Oh Siblings, Where Art Thou?

Almost extinct, it would seem.  In the United States right now, the average number of children per family is approximately a meager two. Somehow, “stopping at two” seems like a popular idea. Three children almost seems like a big family! Why this lack of children?

For many, having more than two is just “too much,” especially when the wife is working full-time to help pay the debts. How can there be time for a large number of children when the exhausted mother only comes home around five o’clock? Maybe there’s not even time for one child…maybe that’s why 63 percent of the nation’s children under five years old are in some type of child-care arrangement every week…

Baby Emma is almost four months old. She is plump-faced and dimply, and she gurgles when you rub her tummy. Emma has one five-year-old sister, but the older sister is at daycare most of the time, while Emma stays home with the babysitter. The babysitter is kind and attentive, but a little too expensive, so after a while, Emma joins her sister at daycare, where there is one worker for every ten children, and Emma becomes just another part of the job.

Alright, so maybe school loans and housing payments have put Emma’s parents over a hundred thousand dollars in debt. Maybe Emma’s mom just needs to put that hard-earned degree into good use. But I wonder if Emma’s parents have taken into account how much of Emma’s young life will be absorbed by daycare, then preschool, then elementary school, then middle school, then high school, and then college, until little Emma leaves the home to start her new life!

When parents first hold their new child in their arms, the responsibility to that life that they have created should rush over them. Parents must realize that they —whether they want it or not—have the power to shape how that baby will be raised and what that baby will see, think, and feel, until that baby becomes an adult of his or her own.

In a more positive light, parents have been given the amazing opportunity to instill values in their children that the children can carry on to the next generation. They have the ability to send into the world a group of adults who can help to shape the culture when the parents are dead and gone. Are parents too caught up in money and education to remember that they won’t be around in sixty or so years to spend their precious money? Do they realize that the most important thing parents can leave behind in the world is children to carry on the values and goals of their parents? Have they lost sight of the fact that spending time with their children is actually worth doing?

Source:
http://www.foxnews.com/story/0,2933,205917,00.html

3 Responses to “Oh Siblings, Where Art Thou?”

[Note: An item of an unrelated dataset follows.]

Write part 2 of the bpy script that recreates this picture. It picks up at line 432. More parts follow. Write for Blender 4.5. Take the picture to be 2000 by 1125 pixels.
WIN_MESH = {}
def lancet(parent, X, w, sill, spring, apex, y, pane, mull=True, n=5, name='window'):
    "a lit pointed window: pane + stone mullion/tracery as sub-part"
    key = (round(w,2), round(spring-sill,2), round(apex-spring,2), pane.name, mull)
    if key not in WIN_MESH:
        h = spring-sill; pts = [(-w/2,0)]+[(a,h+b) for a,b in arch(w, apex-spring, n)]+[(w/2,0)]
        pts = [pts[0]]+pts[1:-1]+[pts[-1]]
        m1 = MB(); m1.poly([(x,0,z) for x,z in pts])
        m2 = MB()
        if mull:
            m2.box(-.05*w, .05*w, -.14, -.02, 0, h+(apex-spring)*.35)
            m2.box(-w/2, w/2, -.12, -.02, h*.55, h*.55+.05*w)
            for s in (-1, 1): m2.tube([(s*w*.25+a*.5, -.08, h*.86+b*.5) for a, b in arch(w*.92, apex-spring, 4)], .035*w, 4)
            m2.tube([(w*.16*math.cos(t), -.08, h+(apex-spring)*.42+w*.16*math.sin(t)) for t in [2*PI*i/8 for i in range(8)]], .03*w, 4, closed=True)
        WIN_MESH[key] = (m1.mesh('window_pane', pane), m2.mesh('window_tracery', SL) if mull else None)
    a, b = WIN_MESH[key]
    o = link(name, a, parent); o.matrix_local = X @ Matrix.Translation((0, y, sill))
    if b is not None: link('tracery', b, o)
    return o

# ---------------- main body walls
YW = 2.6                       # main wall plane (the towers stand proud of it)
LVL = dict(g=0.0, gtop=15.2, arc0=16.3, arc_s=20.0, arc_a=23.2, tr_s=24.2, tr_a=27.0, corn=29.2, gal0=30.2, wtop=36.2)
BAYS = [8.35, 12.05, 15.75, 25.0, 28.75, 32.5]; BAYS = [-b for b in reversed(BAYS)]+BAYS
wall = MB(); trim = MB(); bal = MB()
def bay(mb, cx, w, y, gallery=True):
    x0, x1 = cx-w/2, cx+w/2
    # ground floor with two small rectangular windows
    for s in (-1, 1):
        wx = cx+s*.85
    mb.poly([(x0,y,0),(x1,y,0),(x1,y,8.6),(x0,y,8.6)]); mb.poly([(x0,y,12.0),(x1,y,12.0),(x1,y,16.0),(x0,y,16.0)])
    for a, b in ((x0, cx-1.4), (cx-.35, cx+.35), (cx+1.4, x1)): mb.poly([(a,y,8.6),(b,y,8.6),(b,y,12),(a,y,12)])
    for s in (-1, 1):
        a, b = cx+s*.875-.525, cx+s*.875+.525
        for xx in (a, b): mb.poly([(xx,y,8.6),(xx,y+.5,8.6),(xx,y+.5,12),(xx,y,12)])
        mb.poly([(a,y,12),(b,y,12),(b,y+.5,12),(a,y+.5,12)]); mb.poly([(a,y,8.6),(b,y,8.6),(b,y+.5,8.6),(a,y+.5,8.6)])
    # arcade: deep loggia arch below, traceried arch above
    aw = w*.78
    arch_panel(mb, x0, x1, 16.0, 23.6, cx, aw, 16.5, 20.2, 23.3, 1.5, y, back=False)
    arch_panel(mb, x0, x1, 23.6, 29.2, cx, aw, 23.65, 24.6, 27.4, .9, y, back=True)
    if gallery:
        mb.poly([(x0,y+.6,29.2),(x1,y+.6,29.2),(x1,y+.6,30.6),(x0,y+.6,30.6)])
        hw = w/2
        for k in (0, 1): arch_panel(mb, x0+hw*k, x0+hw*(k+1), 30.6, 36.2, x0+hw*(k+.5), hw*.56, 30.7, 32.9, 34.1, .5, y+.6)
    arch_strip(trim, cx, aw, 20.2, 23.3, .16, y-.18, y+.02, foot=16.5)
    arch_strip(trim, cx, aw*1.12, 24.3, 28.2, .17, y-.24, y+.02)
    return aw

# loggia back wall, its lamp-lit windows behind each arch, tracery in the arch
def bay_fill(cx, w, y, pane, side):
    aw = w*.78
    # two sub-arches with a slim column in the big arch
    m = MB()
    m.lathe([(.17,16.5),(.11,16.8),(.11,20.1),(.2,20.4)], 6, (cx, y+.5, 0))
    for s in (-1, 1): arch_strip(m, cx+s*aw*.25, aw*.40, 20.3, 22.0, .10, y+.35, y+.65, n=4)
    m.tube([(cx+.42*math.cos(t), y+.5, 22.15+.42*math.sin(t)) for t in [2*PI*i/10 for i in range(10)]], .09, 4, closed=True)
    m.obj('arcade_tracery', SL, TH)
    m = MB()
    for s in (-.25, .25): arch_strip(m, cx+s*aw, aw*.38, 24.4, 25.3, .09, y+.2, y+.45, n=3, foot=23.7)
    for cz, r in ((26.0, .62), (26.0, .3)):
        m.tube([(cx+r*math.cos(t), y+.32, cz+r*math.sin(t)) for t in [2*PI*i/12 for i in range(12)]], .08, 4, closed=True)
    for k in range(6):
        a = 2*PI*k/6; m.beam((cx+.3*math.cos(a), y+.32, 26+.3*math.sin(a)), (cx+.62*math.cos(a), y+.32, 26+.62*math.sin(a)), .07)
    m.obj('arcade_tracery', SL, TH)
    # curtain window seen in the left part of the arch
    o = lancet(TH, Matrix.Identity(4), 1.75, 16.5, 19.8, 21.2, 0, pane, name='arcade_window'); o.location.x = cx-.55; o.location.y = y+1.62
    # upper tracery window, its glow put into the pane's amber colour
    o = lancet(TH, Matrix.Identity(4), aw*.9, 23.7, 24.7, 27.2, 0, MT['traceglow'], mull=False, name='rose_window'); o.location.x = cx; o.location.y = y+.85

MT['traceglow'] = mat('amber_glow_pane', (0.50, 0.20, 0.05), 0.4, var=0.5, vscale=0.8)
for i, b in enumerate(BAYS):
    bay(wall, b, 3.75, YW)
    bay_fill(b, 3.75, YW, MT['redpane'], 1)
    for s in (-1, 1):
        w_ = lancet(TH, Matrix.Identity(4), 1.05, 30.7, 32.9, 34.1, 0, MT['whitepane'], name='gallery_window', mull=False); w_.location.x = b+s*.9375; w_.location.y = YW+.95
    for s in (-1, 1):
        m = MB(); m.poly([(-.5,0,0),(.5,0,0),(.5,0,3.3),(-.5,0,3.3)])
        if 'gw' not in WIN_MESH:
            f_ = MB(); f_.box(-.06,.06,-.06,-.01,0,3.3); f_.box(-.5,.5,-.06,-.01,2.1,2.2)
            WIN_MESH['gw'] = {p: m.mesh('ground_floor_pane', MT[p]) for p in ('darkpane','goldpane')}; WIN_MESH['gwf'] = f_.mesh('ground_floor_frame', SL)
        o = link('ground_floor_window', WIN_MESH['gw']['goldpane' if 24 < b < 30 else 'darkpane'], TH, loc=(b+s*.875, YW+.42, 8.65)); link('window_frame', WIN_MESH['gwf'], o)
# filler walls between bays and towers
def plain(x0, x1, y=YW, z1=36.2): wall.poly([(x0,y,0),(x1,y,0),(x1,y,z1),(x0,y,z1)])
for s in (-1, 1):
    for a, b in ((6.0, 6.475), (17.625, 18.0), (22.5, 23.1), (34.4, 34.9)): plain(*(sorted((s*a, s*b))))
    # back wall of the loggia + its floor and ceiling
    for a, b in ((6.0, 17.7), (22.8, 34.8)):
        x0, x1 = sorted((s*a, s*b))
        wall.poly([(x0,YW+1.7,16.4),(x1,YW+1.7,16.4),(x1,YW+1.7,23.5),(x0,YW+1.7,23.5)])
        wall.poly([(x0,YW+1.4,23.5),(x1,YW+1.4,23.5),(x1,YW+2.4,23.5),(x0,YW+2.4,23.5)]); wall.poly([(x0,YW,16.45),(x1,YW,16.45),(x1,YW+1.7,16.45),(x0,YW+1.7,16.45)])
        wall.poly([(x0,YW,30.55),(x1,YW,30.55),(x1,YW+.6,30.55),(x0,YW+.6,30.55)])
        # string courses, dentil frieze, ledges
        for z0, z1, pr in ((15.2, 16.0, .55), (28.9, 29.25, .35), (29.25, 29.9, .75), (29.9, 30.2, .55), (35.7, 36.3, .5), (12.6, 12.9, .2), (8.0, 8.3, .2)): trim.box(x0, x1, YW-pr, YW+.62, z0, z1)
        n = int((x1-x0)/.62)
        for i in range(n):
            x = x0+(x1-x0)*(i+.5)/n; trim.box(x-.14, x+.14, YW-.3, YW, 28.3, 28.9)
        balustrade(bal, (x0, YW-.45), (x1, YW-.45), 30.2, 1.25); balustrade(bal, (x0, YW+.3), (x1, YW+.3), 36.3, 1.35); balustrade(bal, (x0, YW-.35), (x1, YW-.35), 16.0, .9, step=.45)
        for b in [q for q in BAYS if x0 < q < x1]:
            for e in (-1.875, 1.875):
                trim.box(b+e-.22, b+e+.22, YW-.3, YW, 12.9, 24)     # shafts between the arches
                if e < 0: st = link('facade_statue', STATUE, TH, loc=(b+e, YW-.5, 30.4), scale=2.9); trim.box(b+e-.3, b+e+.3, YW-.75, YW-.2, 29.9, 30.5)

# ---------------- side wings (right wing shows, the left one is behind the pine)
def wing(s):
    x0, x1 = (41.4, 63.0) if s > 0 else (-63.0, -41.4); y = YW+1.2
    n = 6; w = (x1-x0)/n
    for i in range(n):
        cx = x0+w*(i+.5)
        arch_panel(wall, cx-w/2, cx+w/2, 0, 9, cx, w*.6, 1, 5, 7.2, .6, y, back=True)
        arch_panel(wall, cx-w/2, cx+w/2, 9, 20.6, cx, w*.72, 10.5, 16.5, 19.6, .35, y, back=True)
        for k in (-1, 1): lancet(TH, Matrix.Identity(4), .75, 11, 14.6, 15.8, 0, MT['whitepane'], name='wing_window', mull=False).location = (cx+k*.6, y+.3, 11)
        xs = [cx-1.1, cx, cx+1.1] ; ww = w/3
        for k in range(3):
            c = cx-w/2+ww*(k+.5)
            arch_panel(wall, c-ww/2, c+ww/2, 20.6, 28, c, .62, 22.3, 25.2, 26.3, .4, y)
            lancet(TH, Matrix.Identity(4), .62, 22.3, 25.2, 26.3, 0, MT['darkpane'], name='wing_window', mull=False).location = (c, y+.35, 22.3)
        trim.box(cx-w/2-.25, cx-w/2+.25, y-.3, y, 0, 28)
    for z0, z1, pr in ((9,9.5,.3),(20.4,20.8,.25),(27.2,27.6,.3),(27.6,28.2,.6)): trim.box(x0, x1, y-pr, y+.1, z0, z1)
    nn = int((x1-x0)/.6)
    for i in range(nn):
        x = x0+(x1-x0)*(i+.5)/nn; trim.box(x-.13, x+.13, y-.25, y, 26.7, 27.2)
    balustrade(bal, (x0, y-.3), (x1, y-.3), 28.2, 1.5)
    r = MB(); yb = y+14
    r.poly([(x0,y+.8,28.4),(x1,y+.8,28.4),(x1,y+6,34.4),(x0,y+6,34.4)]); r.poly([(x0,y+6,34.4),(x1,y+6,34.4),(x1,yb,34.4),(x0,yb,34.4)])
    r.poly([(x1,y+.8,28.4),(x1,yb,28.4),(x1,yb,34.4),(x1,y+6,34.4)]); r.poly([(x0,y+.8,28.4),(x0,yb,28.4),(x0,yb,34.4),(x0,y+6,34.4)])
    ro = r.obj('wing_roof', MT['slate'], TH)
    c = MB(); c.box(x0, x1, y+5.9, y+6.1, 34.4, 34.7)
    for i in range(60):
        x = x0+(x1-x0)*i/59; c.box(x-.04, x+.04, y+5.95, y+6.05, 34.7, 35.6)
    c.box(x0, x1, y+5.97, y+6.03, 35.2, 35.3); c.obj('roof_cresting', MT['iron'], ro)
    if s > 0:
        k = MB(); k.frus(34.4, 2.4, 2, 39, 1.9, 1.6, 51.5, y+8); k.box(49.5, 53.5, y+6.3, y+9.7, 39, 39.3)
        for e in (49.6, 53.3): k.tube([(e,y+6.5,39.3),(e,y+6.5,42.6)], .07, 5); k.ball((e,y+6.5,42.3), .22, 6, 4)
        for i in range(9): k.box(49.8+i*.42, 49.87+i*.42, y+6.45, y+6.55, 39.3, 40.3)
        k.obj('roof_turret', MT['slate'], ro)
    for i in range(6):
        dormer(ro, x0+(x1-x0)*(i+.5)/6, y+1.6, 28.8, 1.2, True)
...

  1. 1 Melanie Aug 26th, 2006 at 2:28 pm

    First of all good job on the article. Have you researched all the reasons why a mom would only have two chldren? Overpopulation, older parents, cost of help in having children, adoption expenses, not being able to have any more physically…? I know a few people that stopped at two because they didn’t want to overpopulate the world. I’m not saying I agree with them, just that debt and careers aren’t the only reason to stop at two.

  2. 2 Derek Aug 26th, 2006 at 4:34 pm

    Americans who don’t have more children because they don’t want to overpopulate the world have fallen prey to a common misconception.

    The world’s population is certainly growing, but the growth is coming almost entirely in Asia, Africa and Latin America. The population in almost all Western nations will soon be plummeting due to low birth rates. (In Europe the average fertility rate has fallen to 1.4 children, which is way below the replacement level of 2.1).

    If the current fertility rates hold, Europe’s population will decline to 207 million by the end of this century. Europe is essentially dying. The same thing is beginning to happen in America, which is beginning to also see record-low birth rates. The only reason our population is still growing at the current rate is because of immigration and the high birth rates of those immigrants—especially Hispanics.

    To put things bluntly in more ethnic terms—whites are a dying race right now.

  3. 3 Theresa Moss Aug 28th, 2006 at 9:45 am

    “I’m not saying I agree with them, just that debt and careers aren’t the only reason to stop at two.”

    Oh, yes, definitely! I hope it didn’t seem like I was saying those were the only two reasons.
    I know there are several other reasons (whether they be right or wrong) why parents would only have two children.